Is there anything enviable about having to taste scores of the new 2004 Bordeaux from the top châteaux? You might think so, and a UK wine merchant gloated about his forthcoming trip in an e-mail to me earlier this month. But nobody could be envious of a week more mouthpuckering than mouthwatering, tasting hundreds of unready young wines. By coincidence, the same wine merchant was right in front of me on a plane taking half the UK wine trade to Bordeaux. I didn't come across him that week but I couldn't help wondering how green he was feeling by the end.

The party from Britain decamped to France earlier this month to do the rounds of the châteaux for the annual tasting of each new vintage. It's a unique event. No other region in the world sells its fine wines quite so long before they are ready to be bottled. The en primeur system - Bordeaux wine merchants buying from the châteaux, and UK and other national wine traders buying from them and selling to far-sighted, economy-conscious or speculating members of the wine-buying public - works to everyone's advantage in good years. Château owners receive an instant injection of cash, Bordeaux and UK wine merchants take their slice, and consumers benefit by paying less than the wine will cost in two years' time when it has been bottled and delivered to the UK. So the theory goes. In practice, for the system to work, the wine has to be very good indeed and the price reasonable enough to justify the outlay upfront. The 2000 and 2003 vintages are examples of it working well, but everyone comes unstuck if the wine is too expensive from the start, as happened with the 1997.

Last year's Bordeaux harvest was late but abundant, making up for the relatively small vintages of the two previous years. Quantity and quality are not synonymous though. To get their grapes to ripen, producers who could were secateuring unripe bunches like mad to try to concentrate the fruit in the remaining grapes. "We spent 19,000 hours cutting bunches," says Christian Moueix, whose family company controls 16 châteaux in St Emilion and Pomerol. Following an indifferent July and August, a dry September eased anxieties. The weather favoured producers with the nerve not to pick too early, especially in the Médoc, where the late-ripening cabernet sauvignon prevails.

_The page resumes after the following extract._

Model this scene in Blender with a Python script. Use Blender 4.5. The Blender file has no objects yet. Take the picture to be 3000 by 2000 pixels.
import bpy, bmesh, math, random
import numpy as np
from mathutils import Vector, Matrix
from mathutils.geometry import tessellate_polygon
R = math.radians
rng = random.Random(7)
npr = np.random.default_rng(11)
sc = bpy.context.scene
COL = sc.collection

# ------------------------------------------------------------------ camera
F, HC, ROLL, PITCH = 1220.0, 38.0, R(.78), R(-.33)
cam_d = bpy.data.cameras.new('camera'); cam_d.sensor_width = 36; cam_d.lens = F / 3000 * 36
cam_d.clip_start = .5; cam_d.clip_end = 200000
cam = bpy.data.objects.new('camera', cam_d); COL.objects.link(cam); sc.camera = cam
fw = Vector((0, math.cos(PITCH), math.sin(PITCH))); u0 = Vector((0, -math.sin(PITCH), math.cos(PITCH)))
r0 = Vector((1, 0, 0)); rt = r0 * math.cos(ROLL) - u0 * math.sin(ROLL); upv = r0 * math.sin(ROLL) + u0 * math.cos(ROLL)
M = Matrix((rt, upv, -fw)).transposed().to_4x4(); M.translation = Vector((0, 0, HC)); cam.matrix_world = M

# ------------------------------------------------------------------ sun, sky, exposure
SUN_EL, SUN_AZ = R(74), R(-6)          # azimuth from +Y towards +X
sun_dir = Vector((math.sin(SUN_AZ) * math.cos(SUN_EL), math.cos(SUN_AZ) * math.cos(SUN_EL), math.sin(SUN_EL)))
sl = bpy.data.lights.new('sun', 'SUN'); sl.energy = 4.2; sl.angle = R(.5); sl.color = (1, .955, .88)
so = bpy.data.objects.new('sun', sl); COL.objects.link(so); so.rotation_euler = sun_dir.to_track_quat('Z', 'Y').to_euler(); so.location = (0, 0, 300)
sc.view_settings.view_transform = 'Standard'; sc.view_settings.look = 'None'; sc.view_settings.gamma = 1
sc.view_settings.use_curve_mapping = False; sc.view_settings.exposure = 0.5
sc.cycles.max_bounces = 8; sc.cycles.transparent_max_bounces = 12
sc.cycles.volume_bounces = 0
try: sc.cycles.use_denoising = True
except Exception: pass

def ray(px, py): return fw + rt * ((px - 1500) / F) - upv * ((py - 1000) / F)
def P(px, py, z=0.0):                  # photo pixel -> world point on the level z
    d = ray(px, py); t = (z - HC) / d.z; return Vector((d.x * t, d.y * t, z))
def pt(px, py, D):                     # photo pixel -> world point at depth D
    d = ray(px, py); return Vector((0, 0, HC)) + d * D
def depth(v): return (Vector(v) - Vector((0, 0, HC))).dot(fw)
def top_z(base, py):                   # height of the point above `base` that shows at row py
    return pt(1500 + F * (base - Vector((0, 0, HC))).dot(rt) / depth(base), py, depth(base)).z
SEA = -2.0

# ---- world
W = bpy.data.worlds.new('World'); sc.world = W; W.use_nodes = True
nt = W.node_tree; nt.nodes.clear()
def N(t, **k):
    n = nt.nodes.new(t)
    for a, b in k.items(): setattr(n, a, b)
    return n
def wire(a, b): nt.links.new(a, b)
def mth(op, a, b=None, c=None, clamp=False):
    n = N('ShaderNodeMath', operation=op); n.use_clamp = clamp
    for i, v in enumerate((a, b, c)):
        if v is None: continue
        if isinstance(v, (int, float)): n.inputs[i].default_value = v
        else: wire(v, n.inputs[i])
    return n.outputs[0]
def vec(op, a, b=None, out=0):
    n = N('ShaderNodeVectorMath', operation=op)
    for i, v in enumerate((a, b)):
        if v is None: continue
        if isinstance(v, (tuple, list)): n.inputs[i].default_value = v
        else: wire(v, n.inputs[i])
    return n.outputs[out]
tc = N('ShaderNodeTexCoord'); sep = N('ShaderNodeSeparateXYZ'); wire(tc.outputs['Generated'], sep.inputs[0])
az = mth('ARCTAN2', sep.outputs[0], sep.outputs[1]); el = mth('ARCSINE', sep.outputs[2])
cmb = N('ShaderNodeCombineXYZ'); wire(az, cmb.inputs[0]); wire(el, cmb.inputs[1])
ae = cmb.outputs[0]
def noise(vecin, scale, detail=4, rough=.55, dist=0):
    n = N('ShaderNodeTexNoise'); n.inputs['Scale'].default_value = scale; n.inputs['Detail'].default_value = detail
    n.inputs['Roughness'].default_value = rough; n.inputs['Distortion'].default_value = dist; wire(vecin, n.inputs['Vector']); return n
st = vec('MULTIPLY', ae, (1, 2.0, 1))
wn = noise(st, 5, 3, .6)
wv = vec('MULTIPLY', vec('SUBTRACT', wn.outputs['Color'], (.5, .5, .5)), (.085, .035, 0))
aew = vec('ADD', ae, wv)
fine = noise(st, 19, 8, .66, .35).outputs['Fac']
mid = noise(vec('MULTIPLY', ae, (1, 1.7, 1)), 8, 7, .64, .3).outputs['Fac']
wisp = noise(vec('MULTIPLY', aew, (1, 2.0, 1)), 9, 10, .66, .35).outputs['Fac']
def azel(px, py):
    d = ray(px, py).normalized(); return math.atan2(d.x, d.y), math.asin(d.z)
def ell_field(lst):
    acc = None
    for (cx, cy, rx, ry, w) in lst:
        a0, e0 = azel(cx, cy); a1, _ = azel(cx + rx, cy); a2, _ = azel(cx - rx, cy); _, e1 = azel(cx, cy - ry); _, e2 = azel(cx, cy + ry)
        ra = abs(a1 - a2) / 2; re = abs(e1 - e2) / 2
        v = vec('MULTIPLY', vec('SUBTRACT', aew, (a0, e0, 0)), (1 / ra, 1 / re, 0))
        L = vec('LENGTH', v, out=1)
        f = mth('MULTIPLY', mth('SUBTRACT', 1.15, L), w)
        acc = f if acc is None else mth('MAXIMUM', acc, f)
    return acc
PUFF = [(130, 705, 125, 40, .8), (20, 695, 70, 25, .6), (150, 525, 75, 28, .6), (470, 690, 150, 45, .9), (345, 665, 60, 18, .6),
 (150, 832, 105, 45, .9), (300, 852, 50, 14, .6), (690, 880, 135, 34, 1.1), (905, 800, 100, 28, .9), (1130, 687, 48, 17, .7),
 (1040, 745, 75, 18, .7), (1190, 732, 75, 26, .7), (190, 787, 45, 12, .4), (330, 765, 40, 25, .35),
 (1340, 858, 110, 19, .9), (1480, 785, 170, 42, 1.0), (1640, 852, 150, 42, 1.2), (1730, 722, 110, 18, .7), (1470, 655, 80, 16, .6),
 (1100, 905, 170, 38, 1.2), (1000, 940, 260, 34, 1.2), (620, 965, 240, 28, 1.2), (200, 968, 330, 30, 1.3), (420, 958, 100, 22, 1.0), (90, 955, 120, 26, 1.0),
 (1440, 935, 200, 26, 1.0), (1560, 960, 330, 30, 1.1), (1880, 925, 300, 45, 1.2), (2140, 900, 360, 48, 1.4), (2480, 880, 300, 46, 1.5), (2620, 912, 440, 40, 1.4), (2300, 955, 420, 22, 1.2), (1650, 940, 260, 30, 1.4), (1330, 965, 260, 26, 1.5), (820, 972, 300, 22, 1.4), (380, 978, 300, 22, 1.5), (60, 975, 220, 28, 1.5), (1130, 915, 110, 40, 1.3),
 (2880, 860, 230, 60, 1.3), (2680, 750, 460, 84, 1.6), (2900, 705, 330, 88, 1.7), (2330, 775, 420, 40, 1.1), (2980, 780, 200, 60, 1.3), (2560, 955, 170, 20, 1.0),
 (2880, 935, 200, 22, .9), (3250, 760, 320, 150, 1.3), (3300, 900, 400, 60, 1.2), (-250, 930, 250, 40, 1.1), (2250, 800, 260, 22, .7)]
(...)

To avoid unripe, diluted wines producers had their work in the cellar cut out. Some overcompensated by concentrating the juice or adding flattering amounts of oak, or both. Result: some truly undrinkable wines. Many lesser châteaux have made doughnut wines - initially pleasing, but with little fruit in the middle and a drying aftertaste. Top châteaux, mostly in the Médoc but a handful in St Emilion and Pomerol, are in the best position to work hard in the vineyard and cellar, select the right vats for blending and sacrifice unsatisfactory wines. It is these that have made classic wines, preserving vibrant fruit with the flesh and backbone to age. Lafite, Margaux and Léoville Las Cases, for instance, have put only around two-fifths of their production into their final blend.

2004 seems to confirm the logic of Bordeaux's complex and arcane classification. The vintage has tended to favour châteaux with the best locations and resources. Bearing in mind that tasting unfinished wines makes predicting their future only a little more reliable than a village fête palmist, it doesn't look as if the 2004 vintage overall has the necessary consistency. Bordeaux needs to cut back to 2002 prices or below. Only then will it be worth finding out which châteaux have delivered the goods.